I read my first science fiction novel at age 9.  My grandpa sent me two Robert Heinlein novels, Between Planets and Space Cadet.  I think I must have read each of them four times.  My dad commented that he’d been given the same books at the same age, and he called them “space operas.”  It was a family affair, and I read mostly sci fi and fantasy (including the copy of The Hobbit that I found under a bush) until about age 12.

At that point, I learned about genre fiction.  I took the PSAT in 6th grade, and received in the mail a list of Books That Must Be Read from Johns Hopkins University.  Suddenly the sci fi and fantasy I had been having so much fun with started to look just like the Harlequin romance novels my mom read by the sackload.  I made a conscious decision to broaden my reading, and developed a really sophomoric fixation on reading “the right books.”  Of course I continued to read the same stuff I had been reading; I just interspersed it with heavier things.

What I liked about sci fi and fantasy was that their worlds always seemed so logical.  The worlds I visited reflected my world, only as it should be, or in a darker light that revealed its little problems.  I went through a brief period of infatuation with unicorns and other fantasy creatures, but the main interest for me was always the “speculative fiction” aspect.  I enjoyed the thought experiments.
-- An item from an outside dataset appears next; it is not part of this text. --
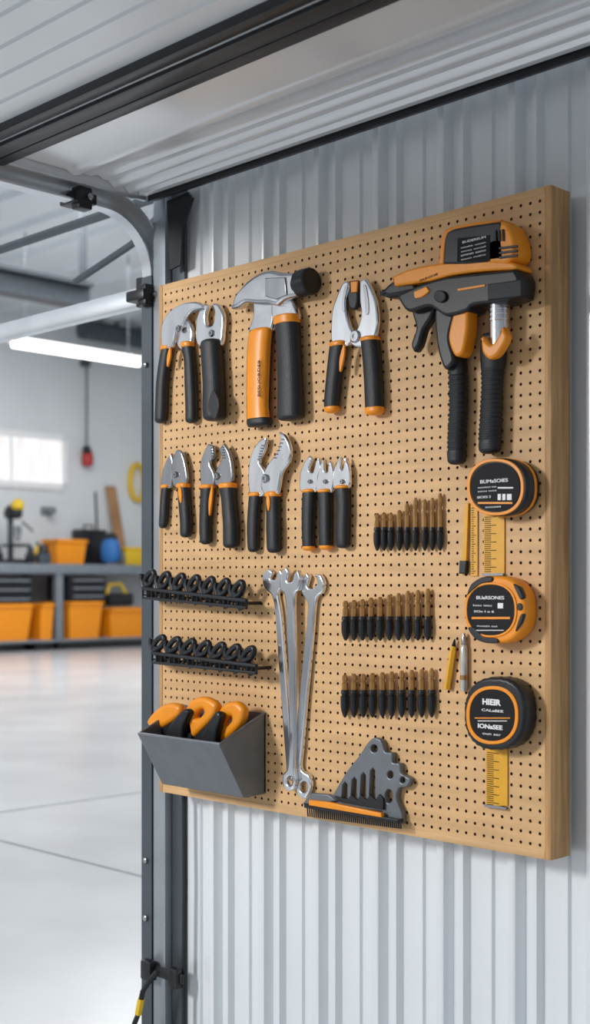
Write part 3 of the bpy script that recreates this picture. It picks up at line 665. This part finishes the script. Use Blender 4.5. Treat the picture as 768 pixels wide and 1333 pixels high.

Now I might read a sci fi or fantasy novel once every few months; I get my “thought experiments” from non-fiction.  My tastes have changed and it’s rare for me to find anything that qualifies as genre fiction very satisfying.  It’s okay, though, because now I have a teenage stepdaughter who likes the same sort of stuff, and I can have fun picking things out for her to read.